The American Techniban

by Gordon Mohr

Related link:

Richard Forno coins a spectacular new word -- "Techniban" -- in his anti-CBDTPA essay, Hollings, Valenti, and the American Techniban.

By all means, read his article, even if just for such rhetorical flourishes as are evident in the "nut graf":

The American Techniban are led by Senator Ernest "Fritz" Hollings (D-SC) who serves as the duly-appointed Congressional mouthpiece and elected puppet of the entertainment industry cartels, having received nearly $300,000 in campaign funding from Hollywood since 1997. Known in some circles as the 'Senator From Disney,' Hollings also bears a striking resemblance to a younger Jack Valenti. (Valenti, for those unaware, is CEO of the movie industry's lobby group and the founder of America's Techniban movement.) Brainwashed by the Gospel of Valenti, the American Techniban's goal is simple. Under the guise of 'preserving America's intellectual capital' and supported by the funding of the entertainment industry cartels, they seek to sustain the entertainment industry's Industrial Age business model (and monopolies) in the modern Information Age - where such models are rendered obsolete by emerging technology.

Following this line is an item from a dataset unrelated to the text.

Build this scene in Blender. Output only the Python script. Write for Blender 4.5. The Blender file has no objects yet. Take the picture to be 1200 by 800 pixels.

However, here I'm more interested in the epidemiology of the "Techniban" neologism.

As of right now, 2002-03-26 11:45a PST, Google only knows of one instance of the word, in a completely different context on a French-language page. (I think it's an academic publisher's name, perhaps a typo.)

How many will Google find a day from now? A week? A month?

I suspect hundreds... not even counting those triggered by this attention!

How and where will you use "Techniban" in your daily life?